Hem Yeni Ekonomi Programı’ndaki hem de Merkez Bankası’nın yenilediği enflasyon hedefleri ile hükmünü çoktan yitirdiği tescillenen toplu sözleşmenin derhal yenilenmesi.

Kamuya alımlarda eşitsizliği artıran, torpilin, kayırmanın, kadrolaşmanın önünü açan mülakat, sözlü sınav, güvenlik araştırması ve arşiv kaydı uygulamasına son verilmesi.

Emeğin haklarını yok eden KHK’lerin iptal edilmesi.
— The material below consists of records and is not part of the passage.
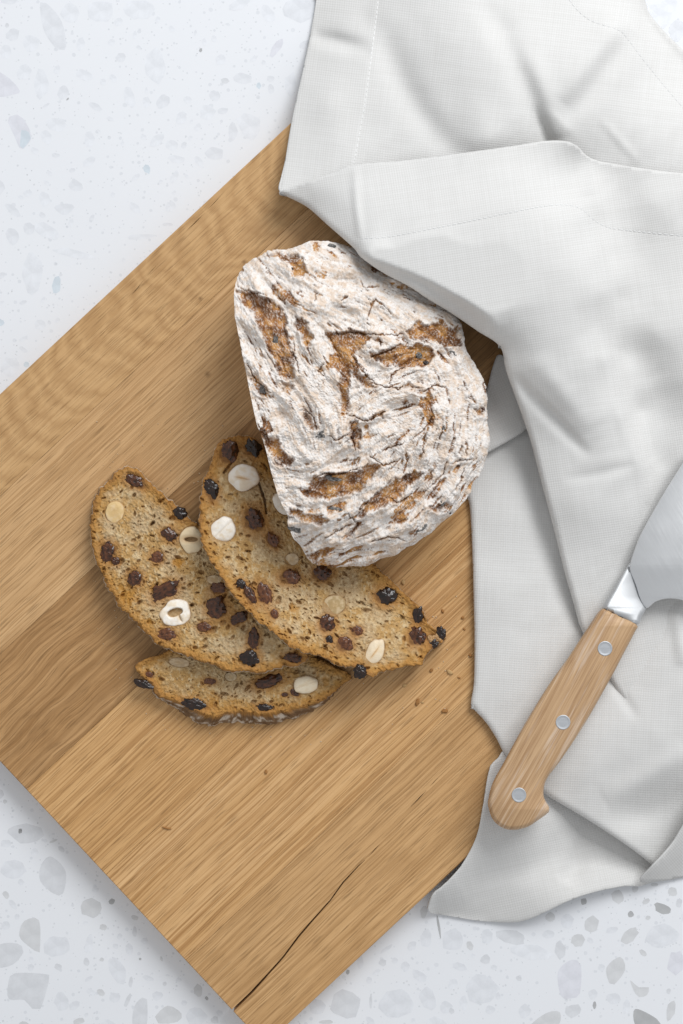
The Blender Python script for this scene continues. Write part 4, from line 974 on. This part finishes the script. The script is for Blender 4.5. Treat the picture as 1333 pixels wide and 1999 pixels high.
def build_napkin():
    # the sheet lying lowest, spilling off the board at the bottom right
    sheet([(990, 1465), (974, 1478), (955, 1502), (942, 1575), (930, 1632), (905, 1682), (880, 1713), (851, 1741), (839, 1762), (838, 1781), (870, 1787), (930, 1797), (985, 1801), (1022, 1798), (1060, 1783), (1110, 1759), (1160, 1742), (1215, 1731),
           (1262, 1726), (1330, 1690), (1330, 1560), (1150, 1500), (1060, 1470)],
          [(975, 1480, 21), (950, 1520, 21.5), (935, 1630, 21), (880, 1713, 20.5), (851, 1741, 18), (838, 1775, 8), (870, 1787, 5), (930, 1797, 5), (1000, 1800, 8), (1060, 1783, 13), (1110, 1759, 15), (1160, 1742, 13), (1250, 1728, 8),
           (1000, 1600, 20), (1000, 1690, 15), (950, 1740, 11), (1080, 1600, 15), (1100, 1680, 10), (1150, 1640, 4.5), (1200, 1670, 4), (1200, 1715, 10), (1265, 1700, 5), (1040, 1740, 13), (1200, 1560, 3), (1330, 1600, 6)],
          creases=[([(1165, 1632), (1135, 1670), (1105, 1725)], -3.5, 20), ([(900, 1735), (960, 1710), (1040, 1690), (1100, 1650)], -2.0, 26)], folds=[([(975, 1478), (955, 1502), (942, 1575), (930, 1632), (905, 1682), (880, 1713), (851, 1741), (839, 1762), (838, 1781), (870, 1787), (930, 1797), (985, 1801), (1022, 1798), (1060, 1783), (1110, 1759), (1160, 1742), (1215, 1731), (1262, 1726)], .9, 5)], angle=-13, seed=1, step=6)
    # the sheet under the knife, whose left and lower edge is one long fold
    foldBC = [(905, 940), (916, 985), (921, 1060), (924, 1150), (926, 1250), (925, 1330), (919, 1374), (928, 1388), (948, 1410), (968, 1440), (985, 1472), (1020, 1514), (1065, 1551), (1150, 1602), (1230, 1655), (1278, 1692), (1300, 1700)]
    sheet(foldBC + [(1345, 1680), (1420, 1600), (1480, 1450), (1480, 1180), (1300, 1000), (1180, 900), (1060, 800), (990, 790), (925, 840)],
          [(905, 940, 21), (921, 1060, 22), (925, 1250, 22.5), (919, 1374, 22), (950, 1410, 22.5), (985, 1472, 23), (1065, 1551, 21.5), (1150, 1602, 19.5), (1230, 1655, 16), (1278, 1694, 11), (1300, 1700, 8), (1345, 1680, 8), (1000, 900, 22), (1010, 1000, 24), (970, 1150, 24.5), (1000, 1300, 24),
           (1080, 1250, 22.5), (1080, 1400, 25), (1060, 1100, 22), (1150, 1400, 25.5), (1180, 1300, 22), (1150, 1500, 25), (1240, 1500, 23), (1250, 1590, 15), (1333, 1480, 24), (1333, 1580, 14), (1420, 1560, 12), (1300, 1300, 25), (1420, 1300, 26), (1300, 1400, 26), (1200, 950, 20), (1060, 820, 20)],
          creases=[([(1340, 1465), (1260, 1520), (1180, 1560)], 2.5, 24), ([(1340, 1540), (1260, 1590), (1180, 1590)], -1.5, 26), ([(1030, 860), (1040, 960), (1075, 1080), (1130, 1230)], -2.5, 22), ([(1165, 1290), (1208, 1350), (1245, 1405)], -1.5, 10), ([(1320, 1180), (1333, 1300)], 2, 14)],
          folds=[(foldBC, 2.6, 9)], angle=3, seed=2, step=6)
    # small tongue between the loaf and the big fold
    foldT = [(1036, 832), (1010, 851), (975, 871), (950, 884)]
    sheet([(974, 692), (1000, 712), (1030, 760), (1050, 830)] + foldT + [(925, 880), (932, 820), (950, 760), (962, 715)],
          [(974, 692, 26), (1000, 712, 27), (1045, 832, 27.5), (990, 862, 27), (940, 884, 25.5), (950, 760, 22.5), (985, 790, 26), (1030, 760, 27)],
          folds=[(foldT, 2.0, 7)], angle=-25, seed=3, step=6)
    # the curl of the hem at the right
    sheet([(1250, 1722), (1271, 1695), (1294, 1671), (1316, 1644), (1335, 1612), (1380, 1540), (1480, 1480), (1480, 1680), (1335, 1712), (1300, 1719)],
          [(1258, 1722, 11), (1276, 1697, 16.5), (1296, 1674, 19), (1316, 1644, 21), (1335, 1612, 23), (1480, 1480, 26), (1480, 1680, 8), (1335, 1712, 5), (1300, 1719, 6), (1310, 1690, 12), (1335, 1665, 14)], angle=-40, seed=4, step=6)
    # the back sheet at the top
    hem1 = [(745, -70), (738, 0), (728, 80), (712, 200), (690, 322)]
    hem2 = [(1085, -60), (1112, 0), (1150, 38), (1206, 58), (1225, 76), (1262, 125), (1333, 210), (1440, 330)]
    sheet([(625, -70), (617, 0), (608, 54), (599, 99), (590, 141), (570, 232), (557, 309), (545, 374), (575, 370), (602, 363), (655, 352), (695, 345), (760, 400), (900, 430), (1150, 430), (1300, 440), (1500, 440), (1500, 250), (1400, 165), (1333, 97), (1306, 71), (1270, 29), (1259, 0), (1235, -70)],
          [(625, -70, 3), (617, 0, 4), (599, 99, 8), (585, 170, 15), (570, 232, 21), (557, 309, 28), (544, 376, 34), (600, 353, 34), (650, 337, 35.5), (690, 324, 36), (640, 200, 27), (740, 0, 14), (720, 120, 24), (700, 230, 30), (760, 150, 28), (800, 60, 26), (860, 60, 33), (880, 150, 38), (900, 240, 40), (830, 230, 36), (760, 290, 35), (860, 310, 38),
           (950, 270, 44), (990, 180, 42), (940, 80, 39), (1000, 20, 32), (1060, 60, 34), (1090, 150, 40), (1110, 240, 36), (1160, 60, 30), (1170, 150, 34), (1206, 58, 27), (1200, 180, 30), (1250, 250, 29), (1333, 210, 18), (1333, 97, 2), (1270, 29, 2), (1259, 0, 2), (1235, -70, 2), (1400, 165, 2), (1333, 320, 24), (1150, 320, 28), (1000, 340, 34), (1280, 140, 16),
           (760, 400, 36), (900, 430, 34), (1150, 430, 24), (1500, 440, 16), (1500, 250, 3)],
          creases=[([(610, 70), (660, 82), (725, 96)], -3.5, 16), ([(700, 20), (745, 70), (790, 170), (850, 260), (930, 320)], -3.2, 30), ([(900, -40), (960, 30), (1005, 100), (1040, 190), (1070, 280)], -3.4, 26, 'soft', .5), ([(1040, 200), (1060, 250), (1073, 290)], -2.2, 10, 'soft', .5), ([(990, 60), (1050, 160), (1085, 270)], 3, 24),
                   ([(1235, 60), (1180, 130), (1140, 190), (1095, 235)], -4.0, 26), ([(1205, 60), (1150, 130), (1100, 200)], 2.2, 22), ([(1170, 230), (1250, 320)], .8, 8)],
          folds=[([(625, -70), (617, 0), (608, 54), (599, 99), (590, 141), (570, 232), (557, 309), (545, 374)], .8, 5)], hems=[(hem1, 1), (hem2, -1)], angle=7, seed=5, step=6)
    # the turned-over sheet: flap on the loaf, long fold down to the knife, flat right-hand part
    lower = [(544, 376), (560, 384), (600, 405), (640, 440), (690, 484), (704, 502), (748, 533), (796, 558), (840, 587), (877, 609), (930, 645), (976, 677)]
    left = [(976, 677), (987, 722), (1011, 790), (1035, 860), (1056, 940), (1080, 1030), (1100, 1110), (1120, 1180), (1138, 1236), (1195, 1335), (1230, 1388)]
    hemtop = [(690, 322), (800, 312), (900, 299), (1000, 285), (1065, 275), (1105, 276), (1128, 286), (1143, 302), (1165, 313), (1200, 320), (1250, 328), (1333, 338), (1500, 350)]
    stitch = [(703, 466), (760, 462), (830, 449), (900, 435), (1000, 414), (1065, 402), (1108, 400), (1136, 409), (1156, 427), (1180, 441), (1220, 449), (1333, 460), (1500, 472)]
    sheet(lower + left[1:] + [(1300, 1330), (1480, 1250), (1500, 800), (1500, 350)] + hemtop[:-1][::-1] + [(650, 337), (600, 354)],
          [(544, 376, 35.5), (600, 354, 38), (650, 338, 39.5), (690, 322, 40.5), (800, 312, 43), (900, 299, 48), (1000, 285, 49), (1070, 275, 48), (1118, 276, 46), (1138, 288, 40), (1150, 314, 32), (1240, 327, 31), (1333, 338, 28), (1500, 350, 20),
           (600, 405, 35), (640, 440, 44), (690, 484, 55), (748, 533, 60), (796, 558, 60), (840, 587, 56), (877, 609, 54), (930, 645, 53), (976, 677, 51), (630, 390, 40), (690, 400, 50), (720, 495, 64), (760, 470, 62), (760, 505, 66), (820, 525, 68.5), (880, 558, 68), (930, 595, 63.5), (965, 632, 61),
           (800, 400, 56), (900, 400, 60), (900, 480, 64.5), (1000, 400, 60), (1000, 520, 65), (1080, 420, 58), (1050, 620, 60.5), (1100, 560, 60), (1100, 700, 54), (1040, 720, 52.5), (1135, 420, 48), (1160, 500, 49), (1178, 570, 48), (1166, 640, 46), (1181, 700, 44), (1212, 810, 38), (1245, 900, 32), (1266, 985, 28),
           (1172, 430, 36), (1195, 500, 37), (1212, 580, 35), (1212, 690, 29), (1252, 800, 24), (1284, 900, 23), (1300, 980, 24), (1333, 450, 30), (1333, 600, 33), (1333, 750, 30), (1280, 650, 33), (1500, 700, 28), (1333, 900, 27), (1280, 400, 33),
           (987, 722, 47), (1011, 790, 43), (1035, 860, 38), (1056, 940, 34.5), (1080, 1030, 31), (1100, 1110, 29), (1138, 1236, 26.5), (1195, 1335, 25), (1230, 1388, 23), (1070, 800, 45), (1110, 860, 40), (1150, 900, 38), (1120, 980, 36), (1170, 1060, 31), (1190, 1150, 27), (1230, 1080, 27), (1250, 1200, 25.5), (1300, 1150, 24), (1300, 1330, 22), (1480, 1250, 22), (1400, 1050, 25)],
          creases=[([(995, 725), (1050, 790), (1105, 845), (1150, 890)], -2.3, 11), ([(1040, 765), (1115, 845)], -1.2, 5), ([(1040, 700), (1100, 770), (1150, 840)], 1.5, 22), ([(1100, 935), (1170, 925), (1245, 905)], -.8, 9), ([(1120, 905), (1180, 900), (1235, 890)], .5, 12),
                   ([(715, 520), (790, 538), (860, 572), (945, 640)], -3.0, 13), ([(700, 490), (760, 502), (820, 518), (890, 555), (945, 605), (972, 650)], 3.0, 15), ([(1160, 640), (1182, 700), (1213, 810), (1246, 900), (1268, 985)], 2.2, 14), ([(1200, 700), (1235, 800), (1275, 900)], -2.5, 24),
                   ([(692, 322), (696, 400), (706, 480)], 1.6, 7), ([(1150, 400), (1185, 480), (1200, 600), (1195, 690)], -2.0, 16), ([(1140, 300), (1145, 380)], 2.0, 14)],
          folds=[(lower, 3.0, 9), (left, 4.0, 10)], hems=[(stitch, -1)], angle=-9, seed=6, step=6)
    V = np.concatenate(NAP_V); F = np.concatenate(NAP_F); UV = np.concatenate(NAP_UV)
    O = np.array(P(1100, 800, TZ))
    me = make_mesh('linen_napkin', V - O, F, linen_mat(), uv=UV)
    o = obj('linen_napkin', me, None, O)
    em, ent, eb = new_mat('linen_edge', .85, .15); eb.inputs['Base Color'].default_value = (.68, .68, .675, 1); me.materials.append(em)
    sd = o.modifiers.new('thickness', 'SOLIDIFY'); sd.thickness = .0011; sd.offset = -1.0; sd.material_offset_rim = 1
    tag(o, 'crumpled pale linen napkin draped over the board, loaf and countertop', 'napkin')
    return o, (hem1, hem2, stitch)
NAP, STITCH_LINES = build_napkin()

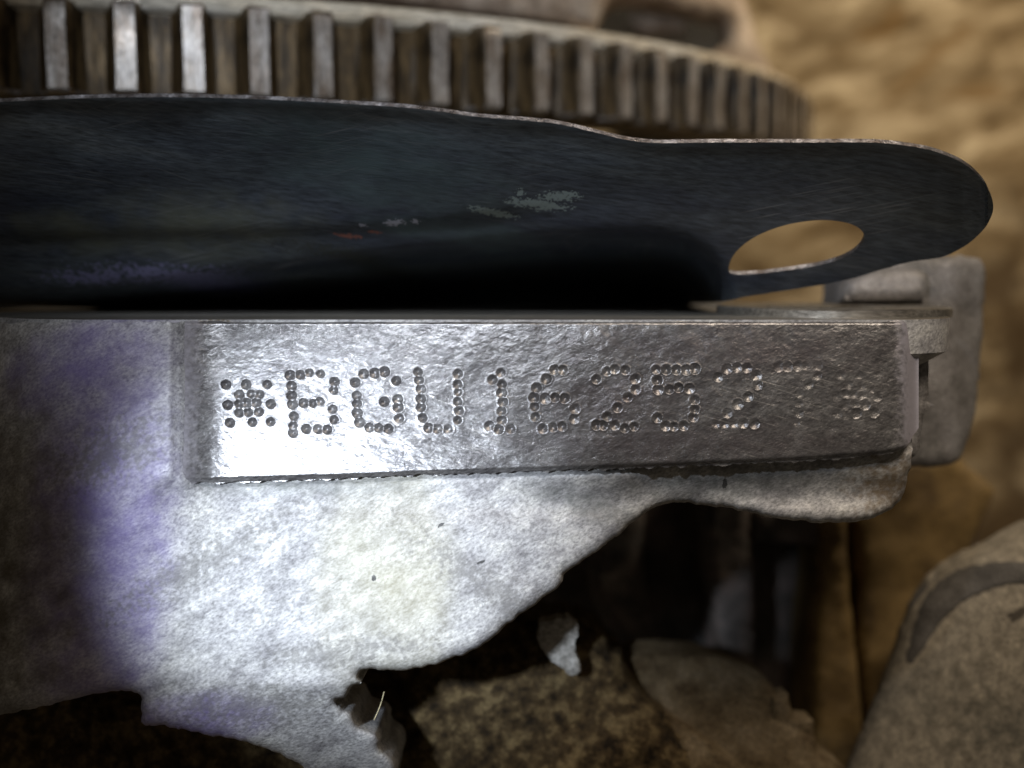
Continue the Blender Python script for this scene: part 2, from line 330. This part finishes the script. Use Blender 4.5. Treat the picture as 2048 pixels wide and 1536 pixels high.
# ------------------------------------------------------------------ engine block
block = thing('engine_block', 'bright cast metal engine block with dot-punched serial number on its smooth pad', 'engine block', at(1024, 1300, 120))
def pad_bottom(x):
    return np.interp(x, [330, 400, 560, 700, 860, 1000, 1380, 1600, 1730, 1790, 1830], [966, 966, 961, 957, 950, 946, 932, 922, 913, 905, 893])
def pad_depth(x, y):
    d = 22-0.135*(y-640)
    d = d-58*np.clip((470-x)/140, 0, 1)**2.3                    # fillet rising to the left body
    d = d+14*(1-smooth(338, 366, x))+40*smooth(1795, 1835, x)**2                        # rolls off at the right end
    d = d+9*smooth(0, 14, y-(pad_bottom(x)-14))**2+4*(1-smooth(0, 8, y-641))
    d = d+fbm(x, y, 90, 3)*2.2
    return d
def body_depth(x, y):
    web = -2-0.17*(y-950)*smooth(940, 1000, y)+26*smooth(900, 1250, x)*smooth(940, 1000, y)
    web = web+0.00035*np.maximum(y-1200, 0)**2
    web = web+20*np.exp(-((y-(1010+ (x-350)*0.0))/26.0)**2)*0.35
    web = web+70*smooth(1230, 1330, x)*smooth(1030, 960, y)*0.3
    left = 22-0.135*(np.minimum(y, 965)-640)-(50*smooth(940, 975, y)+(1-smooth(940, 975, y))*58*np.clip((470-np.maximum(x, 340))/140, 0, 1)**2.3)-2.5-0.02*np.maximum(y-965, 0)+0.0012*np.maximum(200-x, 0)**2.1
    left = left-9*np.exp(-((x-255)/70)**2-((y-800)/260)**2)
    under = pad_depth(x, y)+30
    t = smooth(358, 412, x)
    fl = smooth(0, 26, y-(pad_bottom(x)-12))
    right = under*(1-fl)+web*fl
    ll = left*(1-smooth(960, 1300, y)*0.5)+web*smooth(960, 1300, y)*0.5
    tt = t*(1-0.0*fl)
    tl = smooth(250, 480, x)
    tm = tt*(1-smooth(935, 985, y))+tl*smooth(935, 985, y)
    d = ll*(1-tm)+right*tm
    d = d + 0.8*np.maximum(y-1370, 0)*smooth(250, 700, x)
    return d
web_out = [(-80, 646, 0), (345, 643, 0), (900, 648), (1400, 648), (1790, 650, 0), (1822, 700), (1826, 800), (1824, 900), (1816, 950), (1798, 1002), (1750, 1033), (1690, 1046),
           (1600, 1042), (1540, 1034), (1480, 1020), (1410, 1010), (1345, 1004), (1300, 1020), (1262, 1048), (1230, 1075), (1180, 1112), (1130, 1145), (1122, 1168), (1095, 1190), (1060, 1215),
           (1020, 1246), (980, 1280), (935, 1306), (880, 1325), (820, 1338), (770, 1338), (730, 1338), (716, 1352), (722, 1366), (704, 1372), (690, 1392), (672, 1400), (678, 1414), (702, 1430), (716, 1452), (752, 1470), (762, 1500), (790, 1530), (780, 1600, 0), (660, 1600, 0), (600, 1530), (500, 1486), (420, 1470), (330, 1452), (288, 1448), (283, 1420), (275, 1385), (210, 1384), (120, 1404), (0, 1430), (-80, 1440, 0)]
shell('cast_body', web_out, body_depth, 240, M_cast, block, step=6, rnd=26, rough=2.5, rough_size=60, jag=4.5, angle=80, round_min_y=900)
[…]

OHAL KHK’leri ile herhangi bir hukuki delil ve mahkeme kararı olmadan işinden ekmeğinden edilen tüm kamu emekçilerinin işine iade edilmesi.

Kamu emekçilerinin iş güvencesini ortadan kaldırmayı hedefleyen her türlü güvencesiz istihdam uygulamasına son verilmesi.

Kadınların sürekli, güvenceli işlerde istihdam edilmesinin önündeki tüm engellerin kaldırılması, toplumsal cinsiyet eşitliğine duyarlı bütçe hakkının hayata geçirilmesi.

Herkese güvenceli iş ve güvenli gelecek sağlanması.